Chronopost – des travailleurs sans papiers en lutte pour leurs droits ! Questions à Aboubacar Dembele

* Aboubacar Dembele est délégué des grévistes de Chronopost à Alfortville (94).

L’entretien complet est disponible en podcast sur le site de l’EE, onglet écoutes émancipées.

Quel est ton parcours et comment êtes-vous entrés en lutte ?

Je suis né au Mali, j’ai traversé la Méditerranée en 2018, à la recherche de la liberté et d’un travail digne. Comme des milliers d’autres migrant·es, je suis contraint de travailler sous alias, en enchaînant des contrats courts qui empêchent toute régularisation.

J’ai été embauché par Derichebourg Intérim, sous-traitant de la Poste. À deux heures du matin à l’ouverture, pas de vérification d’identité, seuls les équipements de sécurité sont requis ! On reconnaît facilement les camarades sans papiers : soumis aux hurlements des chefs, ils chargent et déchargent des colis à une cadence infernale de 2 heures à 7 h 30 pour 600 euros par mois. Malgré une lutte victorieuse en 2019 avec Sud PTT-Solidaires, et la régularisation de l’ensemble des grévistes, le patron voyou a continué à exploiter d’autres sans-papiers avec ces contrats hebdomadaires.

Dès la fin du couvre-feu, en décembre 2021, nous avons installé le piquet de grève. Chronopost a dû déplacer son entrée et le contrat de sous-traitance de 8 millions avec Derichebourg a été résilié. En décembre 2023, la Poste a été condamnée par le tribunal de grande instance de Paris à 7 000 euros d’amende pour non-respect du devoir de vigilance sur les conditions de travail et les contrats. Mais elle continue à prétendre ne pas être notre employeur. 28 mois après, nous restons sur le piquet de grève.

Quelles sont vos revendications ?

Chronopost pratique, au cœur de son métier, la sous-traitance en cascade. C’est un prêt illicite de main-d’œuvre et c’est illégal.

Nous exigeons que La Poste contraigne Derichebourg à communiquer les noms des travailleurs recensés par les inspecteurs du travail de la Direction régionale interdépartementale de l’économie, de l’emploi, du travail et des solidarités (Drieets) et à fournir le Cerfa et le certificat de concordance qui nous sont dus. Nous exigeons aussi l’ouverture des guichets à la préfecture du Val-de-Marne. L’État porte la responsabilité du blocage qui permet aux patrons d’exploiter et de maintenir des travailleurs en situation irrégulière. En mai 2023, 18 dossiers de demande de régularisation ont été déposés ; seuls 4 ont été régularisés, 9 sont encore en cours d’instruction.

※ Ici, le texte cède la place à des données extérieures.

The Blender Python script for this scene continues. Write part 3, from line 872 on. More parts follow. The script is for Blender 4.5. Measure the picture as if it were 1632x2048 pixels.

Notre revendication, c’est la régularisation de toutes et tous avec une seule preuve de travail , contre le tri des dossiers, et les décisions arbitraires.

Tu parles « d’esclavage moderne », pourquoi ?

Ils disent « on ne peut pas accueillir la misère du monde » ; on leur répond « arrêtez de fabriquer la misère partout où vous passez », comme Bolloré qui spolie les peuples en Afrique. Ou la France qui fabrique une main-d’œuvre obligée de travailler dans l’ombre dans des conditions indignes pour des salaires de misère dans les chantiers des JO, les entrepôts de Chronopost ou le ménage des bureaux. C’est cela l’esclavage moderne : des patrons voyous qui utilisent des lois xénophobes.

Comment vous organisez-vous ? Avec quelles perspectives ?

Nous avons créé des liens avec des syndicats (Solidaires, CGT ministère du Travail et FSU), des élu·es, des associations (LDH, RESF) et des partis (LFI, LO, PCF et NPA) dans la lutte contre l’immigration jetable, puis contre la loi asile et immigration et contre le racisme et l’extrême droite.

Nous étions dans la bataille contre la réforme des retraites, parce que nous, sans-papiers, nous travaillons et cotisons sans bénéficier de la solidarité. À chaque contrat, on repart à zéro : colis, marteau-piqueur, ménage… Hors de question de travailler jusqu’à 64 ans !

L’État casse les luttes : il impose ses réformes et considère que les gens finiront par baisser les bras. De l’argent, il y en a, et on en a marre de travailler pour survivre et créer des milliards de bénéfices pour une poignée de patrons. La perspective concrète, c’est lutter pour l’égalité des droits : des papiers, du travail, un logement et une retraite digne pour toutes et tous.

Nous continuons à nous mobiliser pour obtenir satisfaction. Et nous avons besoin du soutien des militant.es du Val-de-Marne et de toute la région parisienne.